Still, a batch of weaker than expected data late last week and dovish comments from Richmond Federal Reserve Bank president J. Alfred Broaddus and Fed governor Ben Bernanke helped to cool expectations for a rate hike shortly before Greenspan's testimony. Broaddus said that data pointing to a stronger economy is still "limited" while Bernanke told reporters that the recent rise in consumer prices isn't necessarily a sign that inflation is about to accelerate.

Greenspan said Tuesday that the banking industry has been very resilient over the last few years, particularly given external shocks such as the September 11 attacks, Argentina's credit default and economic pressures. He said companies seem to have devoted more effort and resources to contingency planning.

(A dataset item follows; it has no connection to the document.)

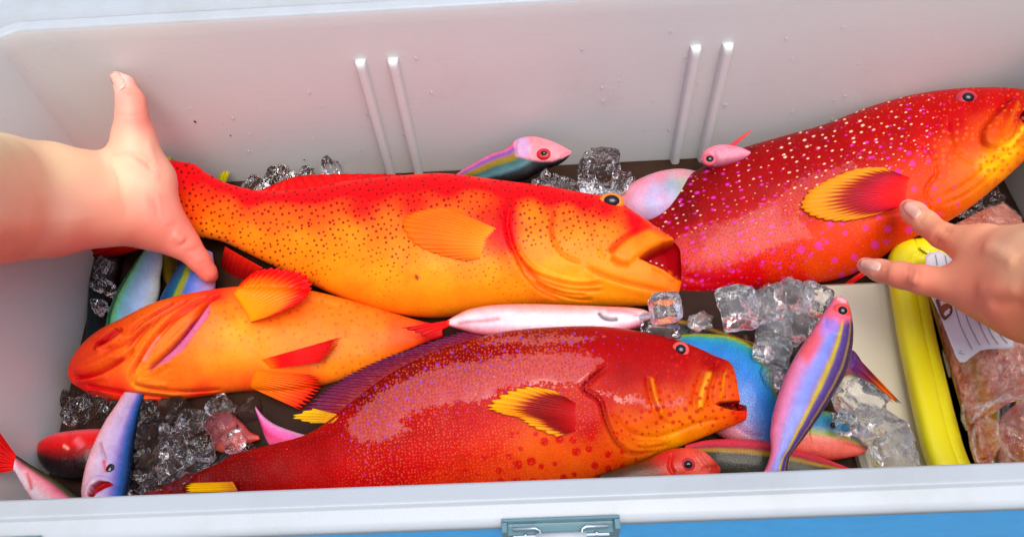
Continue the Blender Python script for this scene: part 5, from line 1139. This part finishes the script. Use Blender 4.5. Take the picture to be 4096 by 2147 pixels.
def sheet(name, poly, off, mat, parent, th=.0003, n=14, label=None):
    pl = np.array(poly, float)
    seg = []
    for a, b_ in zip(pl, np.roll(pl, -1, 0)):
        m_ = max(1, int(np.linalg.norm(b_ - a) / 14)); seg += [a + (b_ - a) * i / m_ for i in range(m_)]
    seg = np.array(seg); c = pl.mean(0); V = []; m = len(seg)
    for i in range(n + 1):
        for q in seg:
            p = c + (q - c) * (i / n); V.append(tuple(P(p[0], p[1], labz(*p) + off)))
    F = [(i * m + j, (i + 1) * m + j, (i + 1) * m + (j + 1) % m, i * m + (j + 1) % m) for i in range(n) for j in range(m)]
    o = mesh(name, V, F, mat, parent); s_ = o.modifiers.new('thick', 'SOLIDIFY'); s_.thickness = th; s_.offset = 0
    return o
sheet('paper', lo, 0, MAT['paper'], lab)
MAT['ink'] = plain('grey_ink', S((128, 132, 150)), .6); MAT['brown_ink'] = plain('brown_ink', S((150, 84, 40)), .6); MAT['dark_ink'] = plain('dark_ink', S((92, 66, 52)), .6); MAT['white_ink'] = plain('white_ink', (.8, .8, .8), .6)
def inkline(V, F, pts, w, off=.0006):
    p = cr(pts, 16) if len(pts) > 2 else np.array([np.array(pts[0], float) + (np.array(pts[1], float) - np.array(pts[0], float)) * i / 15 for i in range(16)]); o = len(V)
    for i, q in enumerate(p):
        t = p[min(i + 1, 15)] - p[max(i - 1, 0)]; t = t / np.linalg.norm(t); nn = np.array([-t[1], t[0]])
        for s_ in (-1, 1):
            uq = q + nn * w * s_; V.append(tuple(P(uq[0], uq[1], labz(*uq) + off)))
    F += [(o + 2 * i, o + 2 * i + 1, o + 2 * i + 3, o + 2 * i + 2) for i in range(15)]
V, F = [], []
for q in ([(3812, 1190), (3842, 1300), (3890, 1398)], [(3852, 1210), (3874, 1290), (3920, 1380)], [(3896, 1232), (3924, 1310), (3958, 1376)], [(3938, 1262), (3962, 1330), (3994, 1376)], [(3980, 1282), (3996, 1330), (4030, 1372)], [(3742, 1018), (3750, 1062)], [(3780, 1022), (3790, 1064)], [(3806, 1048), (3822, 1070)], [(3835, 1410), (3856, 1416)], [(3838, 1402), (3846, 1404)]):
    V, F = [], []; inkline(V, F, q, 1.5)
    mesh('printed_line', V, F, MAT['ink'], lab)
em = [(3746, 1200), (3762, 1186), (3790, 1184), (3800, 1196), (3808, 1240), (3804, 1254), (3778, 1278), (3766, 1262)]
e_ = sheet('emblem', em, .0006, MAT['brown_ink'], lab, .0001, 6)
V, F = [], []
for a, b_ in zip(em, em[1:] + em[:1]): inkline(V, F, [a, b_], 3.2, .0009)
mesh('emblem_border', V, F, MAT['dark_ink'], e_)
V, F = [], []
for q in ([(3760, 1208), (3786, 1204)], [(3764, 1220), (3784, 1198)], [(3772, 1196), (3782, 1214)], [(3780, 1250), (3800, 1236)], [(3782, 1262), (3796, 1240)], [(3776, 1256), (3798, 1250)]): inkline(V, F, q, 4.0, .0009)
mesh('emblem_mark', V, F, MAT['white_ink'], e_)

# ================================================================== ICE
def ice_mesh(seed, stretch=(1, 1, 1), n=14, e=.3, rough=.12):
    """rounded, half melted cube: a superquadric with dents"""
    V = []; idx = {}; F = []
    def vid(p):
        key = tuple(np.round(p, 6))
        if key not in idx: idx[key] = len(V); V.append(p)
        return idx[key]
    for ax in range(3):
        for sgn in (-1, 1):
            for i in range(n):
                for j in range(n):
                    q = []
                    for a, b_ in ((i, j), (i + 1, j), (i + 1, j + 1), (i, j + 1)):
                        p = np.zeros(3); p[ax] = sgn; p[(ax + 1) % 3] = a / n * 2 - 1; p[(ax + 2) % 3] = b_ / n * 2 - 1; q.append(vid(p))
                    F.append(q if sgn > 0 else q[::-1])
    V = np.array(V)
    r = (np.abs(V) ** (2 / e)).sum(1) ** (-e / 2); V = V * r[:, None]
    d = 1 + rough * (vnoise(V * 1.3 + 5, seed) - .5) * 2 + rough * .5 * (vnoise(V * 3.1 + 9, seed + 3) - .5) * 2
    V = V * d[:, None]
    for kk in range(3):            # melt hollows
        r_ = np.random.RandomState(seed * 7 + kk); c = r_.normal(size=3); c /= np.linalg.norm(c)
        g_ = np.exp(-((V - c) ** 2).sum(1) / .18); V = V - c * (g_ * .22)[:, None]
    return V * np.array(stretch), F
ice_cache = {}
rng = random.Random(21)
def ice(u, v, z, r, label, stretch=(1, 1, 1), e=.28, rough=.12, group='ice cubes among the fish', core=.5, mat=None):
    mat = mat or ('milky' if u > 2700 and core > 0 else 'ice')
    seed = rng.randint(1, 9)
    key = (seed, stretch, e, rough, mat)
    if key not in ice_cache:
        V, F = ice_mesh(seed, stretch, e=e, rough=rough)
        me = bpy.data.meshes.new('ice_cube'); me.from_pydata([tuple(p) for p in V], [], F); me.polygons.foreach_set('use_smooth', [True] * len(me.polygons)); me.materials.append(MAT[mat])
        Vc = V * .5 * (1 + .5 * (vnoise(V * 4, seed + 11) - .5))[:, None]
        mc = bpy.data.meshes.new('bubble_core'); mc.from_pydata([tuple(p) for p in Vc], [], F); mc.polygons.foreach_set('use_smooth', [True] * len(mc.polygons)); mc.materials.append(MAT['frost'])
        ice_cache[key] = (me, mc)
    me, mc = ice_cache[key]
    o = bpy.data.objects.new('ice_cube', me); COL.objects.link(o)
    p = P(u, v, z); s_ = r * np.linalg.norm(p - CAM) / FPX
    o.location = [float(t) for t in p]; s_ *= .86; o.scale = (s_, s_, s_)
    o.rotation_euler = (rng.uniform(-.5, .5), rng.uniform(-.5, .5), rng.uniform(0, 3.14))
    tag(o, label, 'ice cube', group)
    if core > 0:
        c = bpy.data.objects.new('bubble_core', mc); COL.objects.link(c); c.parent = o; c.scale = (core * 2, core * 2, core * 2)
    return o
o = ice(2660, 1232, .042, 66, 'clear square ice cube standing below the orange grouper\'s chin', e=.3, rough=.035, core=0, mat='milky'); o.rotation_euler = (.35, .05, .12)
ice(2640, 1318, .020, 72, 'rough flat ice lump under the clear square ice cube', (1.2, .8, .6), rough=.25)
ice(2955, 1235, .020, 84, 'large ice cube with golden reflections, left end of the cluster under the red grouper', (1, .95, .9))
ice(3070, 1215, .022, 74, 'frosted ice cube second from the left in the cluster under the red grouper', rough=.14)
ice(3168, 1192, .024, 66, 'milky ice cube third from the left in the cluster under the red grouper', rough=.13)
ice(3258, 1196, .026, 62, 'grey curled ice cube at the right end of the cluster, above the violet fish', rough=.13)
ice(3098, 1318, .018, 70, 'lumpy ice cube in the middle of the cluster beside the violet fish', rough=.14)
ice(3190, 1300, .018, 62, 'small ice cube touching the violet striped fish from the left', rough=.13)
ice(3085, 1408, .016, 72, 'ice cube below the cluster, right of the blue fish back', rough=.13)
ice(3110, 1510, .012, 60, 'lowest ice cube between the blue fish and the violet one', rough=.13)
ice(2180, 742, .016, 46, 'small ice chip under the pink headed fish at the back wall', rough=.3)
ice(2260, 752, .014, 52, 'crushed ice lump behind the orange grouper\'s forehead', (1.3, .8, .7), rough=.3)
ice(2360, 768, .014, 52, 'crushed ice lump left of the orange grouper\'s eye', (1.2, .8, .7), rough=.3)
ice(2400, 690, .014, 90, 'tall clear ice block standing by the back wall behind the orange grouper', (.9, .9, 1.1), rough=.12, core=0)
ice(1120, 726, .004, 60, 'pinkish melted ice piece at the back wall, left of the red dorsal fin', (1.2, .8, .9), rough=.2, core=0)
ice(1330, 705, .002, 54, 'thin ice sliver behind the red dorsal fin', (1.3, .6, .8), rough=.2, core=0)
ice(1230, 712, .004, 40, 'small ice chip behind the orange grouper, between two larger pinkish ones', (1.2, .8, .8), rough=.2, core=0)
ice(2490, 735, .010, 46, 'ice chip between the tall clear block and the pearly fish belly', (1.1, .8, .8), rough=.2, core=0)
ice(1010, 742, .002, 36, 'ice chip beside the yellow fin tip at the back wall', (1.2, .8, .8), rough=.2, core=0)
ice(2800, 1285, .004, 44, 'ice chip in the dark gap over the golden striped fish', (1.2, .8, .7), rough=.2)
ice(3440, 1610, .022, 78, 'clear ice cube resting on the blue green fish head', (1.1, .9, .9), rough=.15)
ice(3385, 1700, .020, 40, 'tiny dark ice chip on the cheek of the blue green fish', rough=.3, core=0)
ice(3520, 1720, .016, 84, 'milky long ice block beside the yellow tray', (.8, 1.3, .8), rough=.14, core=.6)
ice(3580, 1835, .012, 80, 'crumbled ice at the front rim beside the yellow tray', (1.3, .9, .7), rough=.25, core=.6)
ice(3940, 790, .012, 42, 'small dark ice cube under the head of the red grouper, beside the pink slab', rough=.2, core=0)
ice(3880, 826, .010, 36, 'smallest dark ice cube under the belly of the red grouper', rough=.2, core=0)
ice(390, 1625, -.004, 56, 'ice cube under the snout of the belly up grouper', rough=.2, core=0)
ice(320, 1655, -.006, 48, 'ice piece against the left end wall above the crimson fish', rough=.2, core=0)
ice(290, 1600, -.008, 34, 'ice chip squeezed between the left end wall and the orange snout', rough=.2, core=0)
for (u, v, z) in ((412, 1075, .0), (420, 1150, .002), (400, 1230, .002)):
    ice(u, v, z, 34, 'dark ice chip on the blackish fish at the left wall', (.7, 1.2, .7), rough=.25, core=0, group='dark ice chips on the blackish fish')
for (u, v, z, r) in ((600, 1660, .0, 52), (690, 1650, .0, 56), (770, 1690, .002, 50), (610, 1760, .0, 50), (700, 1755, .004, 58), (800, 1800, .004, 56), (610, 1850, .002, 54), (700, 1850, .008, 56), (790, 1880, .006, 54), (560, 1930, .004, 48), (640, 1950, .010, 52), (730, 1945, .012, 50), (880, 1630, .002, 46), (930, 1850, .0, 46), (860, 1890, .006, 44), (880, 1702, .010, 46), (935, 1768, .012, 42), (1000, 1812, .008, 34), (1000, 1640, -.004, 40)):
    ice(u, v, z - .006, r * 1.02, 'dark ice beside the lilac fish' + (' just under the belly up grouper' if v < 1720 else ', touching the front rim' if v > 1900 else ', in the middle of the gap') if u < 660 else
        'dark ice under the fins of the belly up grouper' if v < 1720 else 'dark ice against the dark red grouper\'s tail' if u > 780 else 'wet dark ice at the rim, left of the yellow tail tip' if v > 1900 else 'dark ice in the middle of the front left pile',
        rough=.15, core=0, group='wet dark ice in the front left pile')

# look-alike ice: say which one by its place in the row
ORD = ['leftmost', 'second from the left', 'third from the left', 'fourth from the left', 'fifth from the left', 'sixth from the left']
by = {}
for o in COL.objects:
    if o.get('category') == 'ice cube': by.setdefault(o['label'], []).append(o)
for lb, os_ in by.items():
    if len(os_) < 2: continue
    vert = 'blackish fish' in lb
    os_.sort(key=lambda o: -o.location.y if vert else o.location.x)
    for i, o in enumerate(os_):
        o['label'] = lb + ', ' + (['topmost', 'middle', 'lowest'][i] if vert else 'rightmost' if i == len(os_) - 1 else ORD[i])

Nevertheless, the Fed Chief sounded a note of caution about credit risk-management practices related to construction projects and to the financing of commercial real estate, which have grown rapidly, particularly among regional and community banks. Such lending represented almost 19% of all bank loans at year-end 2003.

"At least, we see as yet no signs of rising credit losses from such lending.... Nonetheless, the historical record provides ample evidence of the risks associated with this form of lending.... Supervisors continue to monitor these concentrations and the lending practices and market conditions that will ultimately determine their effects on the banking system."

Greenspan also noted that while consolidation among banks has "slowed sharply" in the last five years, "a recent uptick in merger announcements, including a couple of very large transactions, may signal a return to a more rapid pace of bank merger activity."